Taibbi and fellow journalist Michael Shellenberger, who ran for governor in California as a Democrat in 2018, took turns being grilled by the new subcommittee. Both of them, along with Bari Weiss, Lee Fang, David Zweig, and Alex Berenson, were the primary reporters releasing the so-called Twitter files beginning in October of 2022.

Democrats went quickly into attack mode against the two journalists. Ranking member of the committee Stacey Plaskett (D-V.I.) started throwing rhetorical bombs even prior to questioning the witnesses.

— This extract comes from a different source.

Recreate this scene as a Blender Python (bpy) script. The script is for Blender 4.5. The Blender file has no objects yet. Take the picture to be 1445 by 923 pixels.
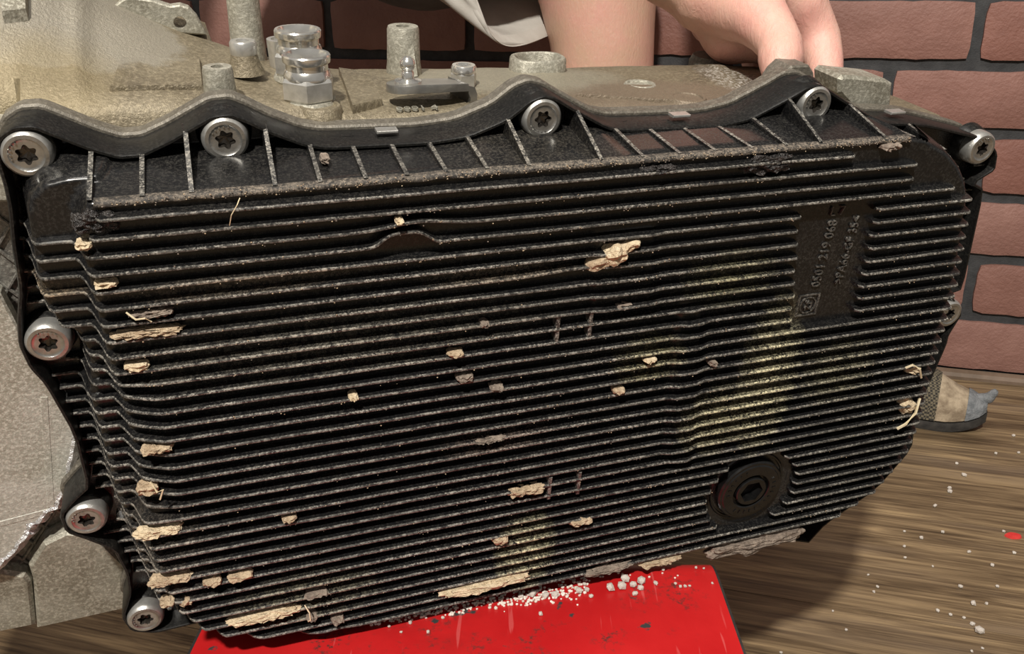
import bpy, bmesh, math, random
import numpy as np
from mathutils import Vector, Matrix, noise as mnoise
random.seed(7)
SC = bpy.context.scene
COL = SC.collection
# ------------------------------------------------------------------ camera, world, light, exposure
CAM_H, PITCH, FPX = 0.45, math.radians(21), 1230.7
cd = bpy.data.cameras.new('camera'); cam = bpy.data.objects.new('camera', cd); COL.objects.link(cam)
cam.location = (0, 0, CAM_H); cam.rotation_euler = (math.pi/2-PITCH, 0, 0)
cd.sensor_width = 36; cd.lens = FPX/1445*36; cd.clip_start = .01; cd.clip_end = 50
SC.camera = cam
w = bpy.data.worlds.new('room_world'); SC.world = w; w.use_nodes = True
w.node_tree.nodes['Background'].inputs[0].default_value = (1.0, .95, .88, 1)
w.node_tree.nodes['Background'].inputs[1].default_value = .25
def area(name, loc, target, size, power, col):
    l = bpy.data.lights.new(name, 'AREA'); l.shape = 'DISK'; l.size = size; l.energy = power; l.color = col
    o = bpy.data.objects.new(name, l); COL.objects.link(o); o.location = loc
    o.rotation_euler = (Vector(target)-Vector(loc)).to_track_quat('-Z', 'Y').to_euler(); return o
area('key_work_lamp', (-.22, -.80, 1.72), (.05, .45, .3), .09, 54, (1, .95, .87))
area('overhead_fill', (-.2, .1, 2.4), (0, .5, 0), .5, 16, (1, .95, .88))  # added overhead fill, gives the gloss plastic its highlights; no known fixture
SC.view_settings.view_transform = 'Standard'; SC.view_settings.look = 'None'
SC.view_settings.exposure = -.12; SC.view_settings.gamma = 1; SC.view_settings.use_curve_mapping = False

# ------------------------------------------------------------------ measured frame of the gearbox (pan plane) in the room
d1 = np.array([.94847085, -.12840076, .2896831]); d2 = np.array([-.03909199, .85981694, .50910376]); nn = np.cross(d1, d2)
cp, sp = math.cos(PITCH), math.sin(PITCH)
RW = np.array([[1, 0, 0], [0, -sp, cp], [0, -cp, -sp]])
def ray(px, py): return np.array([(px-722.5)/FPX, (py-461.5)/FPX, 1.])
DP = .305
_r = ray(38, 218); OC = _r*DP/(nn@_r)
def uvp(px, py, h=0):                      # photograph point -> millimetres on the plane h above the bolt heads
    r = ray(px, py); q = r*(DP-h*1e-3)/(nn@r)-OC
    return np.array([q@d1*1e3, q@d2*1e3])
def mmpx(u, v, h): return (OC+1e-3*(u*d1+v*d2-h*nn))[2]/FPX*1e3
def L(u, v, h): return (u*1e-3, -h*1e-3, -v*1e-3)
X, Y, Z = RW@d1, RW@nn, -(RW@d2); O = RW@OC+np.array([0, 0, CAM_H])
FRAME = Matrix(((X[0], Y[0], Z[0], O[0]), (X[1], Y[1], Z[1], O[1]), (X[2], Y[2], Z[2], O[2]), (0, 0, 0, 1)))
def onz(px, py, z):                        # point of the horizontal plane z
    r = RW@ray(px, py); t = (z-CAM_H)/r[2]; return np.array([r[0]*t, r[1]*t, z])
def ondepth(px, py, y):                    # point at room depth y
    r = RW@ray(px, py); t = y/r[1]; return Vector((r[0]*t, y, CAM_H+r[2]*t))

# ------------------------------------------------------------------ materials
def newmat(name):
    m = bpy.data.materials.new(name); m.use_nodes = True
    return m, m.node_tree.nodes, m.node_tree.links, m.node_tree.nodes['Principled BSDF']
def ramp(N, p0, p1, c0=(0, 0, 0, 1), c1=(1, 1, 1, 1)):
    r = N.new('ShaderNodeValToRGB'); r.color_ramp.elements[0].position = p0; r.color_ramp.elements[1].position = p1
    r.color_ramp.elements[0].color = c0; r.color_ramp.elements[1].color = c1; return r
def c4(c): return (c[0], c[1], c[2], 1)
def coords(N, Lk, scale=(1, 1, 1), rot=(0, 0, 0)):
    tc = N.new('ShaderNodeTexCoord'); mp = N.new('ShaderNodeMapping'); Lk.new(tc.outputs['Object'], mp.inputs[0])
    mp.inputs['Scale'].default_value = scale; mp.inputs['Rotation'].default_value = rot; return mp.outputs[0]
def noi(N, Lk, vec, scale, detail=4, rough=.6, dist=0):
    n = N.new('ShaderNodeTexNoise'); n.inputs['Scale'].default_value = scale; n.inputs['Detail'].default_value = detail
    n.inputs['Roughness'].default_value = rough; n.inputs['Distortion'].default_value = dist; Lk.new(vec, n.inputs['Vector']); return n.outputs[0]
def mix(N, Lk, fac, a, b, mode='MIX'):
    m = N.new('ShaderNodeMix'); m.data_type = 'RGBA'; m.blend_type = mode
    for i, v in ((0, fac), (6, a), (7, b)):
        if isinstance(v, (int, float)): m.inputs[i].default_value = v
        elif isinstance(v, tuple): m.inputs[i].default_value = c4(v)
        else: Lk.new(v, m.inputs[i])
    return m.outputs[2]
def mth(N, Lk, op, a, b=0.0, clamp=False):
    m = N.new('ShaderNodeMath'); m.operation = op; m.use_clamp = clamp
    for i, v in ((0, a), (1, b)):
        if isinstance(v, (int, float)): m.inputs[i].default_value = v
        else: Lk.new(v, m.inputs[i])
    return m.outputs[0]
def bump(N, Lk, B, hgt, strength, dist=.001):
    b = N.new('ShaderNodeBump'); b.inputs['Strength'].default_value = strength; b.inputs['Distance'].default_value = dist
    Lk.new(hgt, b.inputs['Height']); Lk.new(b.outputs[0], B.inputs['Normal'])
def simple(name, c1, c2, scale, rough=.6, metal=0., bscale=None, bstr=.3, bdist=.001, p=(.35, .65), c3=None, spec=.5, stretch=(1, 1, 1)):
    m, N, K, B = newmat(name); v = coords(N, K, stretch)
    f = ramp(N, *p); K.new(noi(N, K, v, scale), f.inputs[0]); col = mix(N, K, f.outputs[0], c1, c2)
    if c3:
        g = ramp(N, .58, .72); K.new(noi(N, K, v, scale*.31), g.inputs[0]); col = mix(N, K, g.outputs[0], col, c3)
    K.new(col, B.inputs['Base Color']); B.inputs['Roughness'].default_value = rough; B.inputs['Metallic'].default_value = metal
    B.inputs['Specular IOR Level'].default_value = spec
    if bscale: bump(N, K, B, noi(N, K, v, bscale, 3), bstr, bdist)
    return m
BLOBS = [  # stains of dust that lie on the pan: u, v, h, radius u, radius v, colour, strength
    (uvp(1082, 530, 28), 17, 46, (.74, .67, .42), 1.0), (uvp(1010, 590, 28), 22, 20, (.70, .63, .38), .8), (uvp(1030, 390, 28), 24, 14, (.5, .46, .25), .5),
    (uvp(740, 775, 28), 16, 26, (.74, .67, .42), .9), (uvp(915, 505, 28), 18, 14, (.58, .52, .27), .55), (uvp(1180, 520, 28), 22, 20, (.55, .5, .3), .45),
    (uvp(330, 400, 28), 62, 3.6, (.42, .33, .23), .8), (uvp(700, 384, 28), 34, 3.4, (.45, .36, .26), .8), (uvp(430, 840, 28), 36, 16, (.4, .36, .24), .55),
    (uvp(700, 620, 28), 26, 8, (.33, .24, .19), .6), (uvp(200, 770, 20), 30, 40, (.38, .31, .24), .3), (uvp(60, 410, 12), 16, 5, (.45, .33, .2), .6),
    (uvp(330, 255, 15), 150, 12, (.36, .32, .26), .05), (uvp(480, 480, 28), 90, 16, (.40, .36, .28), .4), (uvp(760, 215, 20), 45, 7, (.42, .36, .27), .2)]
def panmat(name, dust, rough, gain, dustcol=(.34, .32, .28), base=(.006, .006, .0065), spec=.5, midw=.35):
    m, N, K, B = newmat(name); v = coords(N, K)
    big = ramp(N, .40, .72); K.new(noi(N, K, coords(N, K, (14, 14, 46)), 1.6, 4), big.inputs[0])
    fine = ramp(N, .49, .58); K.new(noi(N, K, v, 900, 5, .8), fine.inputs[0])
    mid = ramp(N, .42, .7); K.new(noi(N, K, v, 230, 4, .7), mid.inputs[0])
    f = mth(N, K, 'MULTIPLY', mth(N, K, 'MULTIPLY_ADD', big.outputs[0], .8), fine.outputs[0])
    f = mth(N, K, 'MULTIPLY', mth(N, K, 'ADD', f, mth(N, K, 'MULTIPLY', mid.outputs[0], midw)), dust, True)
    col = mix(N, K, f, base, dustcol); tot = f
    for (uv, ru, rv, bc, st) in BLOBS:
        s = N.new('ShaderNodeVectorMath'); s.operation = 'SUBTRACT'; K.new(v, s.inputs[0]); s.inputs[1].default_value = L(uv[0], uv[1], 28)
        q = N.new('ShaderNodeVectorMath'); q.operation = 'MULTIPLY'; K.new(s.outputs[0], q.inputs[0]); q.inputs[1].default_value = (1000/ru, 14, 1000/rv)
        l = N.new('ShaderNodeVectorMath'); l.operation = 'LENGTH'; K.new(q.outputs[0], l.inputs[0])
        a = mth(N, K, 'SUBTRACT', 1.0, l.outputs['Value'], True)
        a = mth(N, K, 'MULTIPLY', mth(N, K, 'POWER', a, .6), st*gain)
        a = mth(N, K, 'MULTIPLY', a, mth(N, K, 'ADD', mth(N, K, 'MULTIPLY', fine.outputs[0], .75), mth(N, K, 'MULTIPLY', mid.outputs[0], .45)), True)
        col = mix(N, K, a, col, bc); tot = mth(N, K, 'MAXIMUM', tot, a)
    K.new(col, B.inputs['Base Color'])
    K.new(mth(N, K, 'MULTIPLY_ADD', tot, .5), B.inputs['Roughness'])
    B.inputs['Roughness'].default_value = rough
    mr = N.new('ShaderNodeMapRange'); K.new(tot, mr.inputs[0]); mr.inputs[3].default_value = rough; mr.inputs[4].default_value = .85
    K.new(mr.outputs[0], B.inputs['Roughness']); B.inputs['Specular IOR Level'].default_value = spec
    bump(N, K, B, noi(N, K, v, 300, 2), .06, .0004)
    return m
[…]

“Mr. Chairman, I’m not exaggerating when I say that you have called before you two witnesses who pose a direct threat to people who oppose them,” Plaskett said to committee chairman Jim Jordan (R-Ohio). “This is unacceptable. I’m ready for it — I don’t know if a lot of other people are.”

“This a new Republican playbook apparently. Risk American safety and security to score political points,” Plaskett angrily added.

Jordan blasted Plaskett’s rant. “I don’t think they’re here to help us politically. I believe they’re here to tell us the truth,” Jordan blurted. “You’re saying they’re here to help [Republicans], they’re here to tell their story. And, frankly, I think they’re brave individuals for being willing to come after they’ve been named in a letter from the Biden FTC.

Committee fireworks aside, Taibbi, in particular, seemed to have a handle on exactly what was going on in 2020 vis-à-vis the government and Big Tech collusion to silence dissenting opinions.

“You can’t have a state-sponsored system targeting ‘disinformation’ without striking at the essence of the right to free speech,” Taibbi said. “The two ideas are in direct conflict.”

Texas Democrat Slyvia Garcia badgered Taibbi about revealing his source but Taibbi wouldn’t budge. Garcia asked Taibbi when it was that Elon Musk first contacted him regarding the so-called Twitter files.

“I can’t give it to you, unfortunately, because this is a question of sourcing, and I’m a journalist. I don’t reveal my sources,” Taibbi said.

It is widely believed that new Twitter owner Elon Musk released the files to select journalists, including Taibbi. Musk has never confirmed this, although he has actively shared the release of the stories as they have come out.

Democrats, it seems, are very upset that their barely-hidden censorship scheme with Big Tech is receiving the disinfectant of daylight. Taibbi, who in his statement described himself as “someone who grew up a traditional ACLU liberal,” laid out the constitutional reason for not allowing such Big Tech censorship.

“The First Amendment, and an American population accustomed to the right to speak, is the best defense left against the Censorship-Industrial Complex,” Taibbi said. “If the latter can knock over our first and most important constitutional guarantee, these groups will have no serious opponent left anywhere.”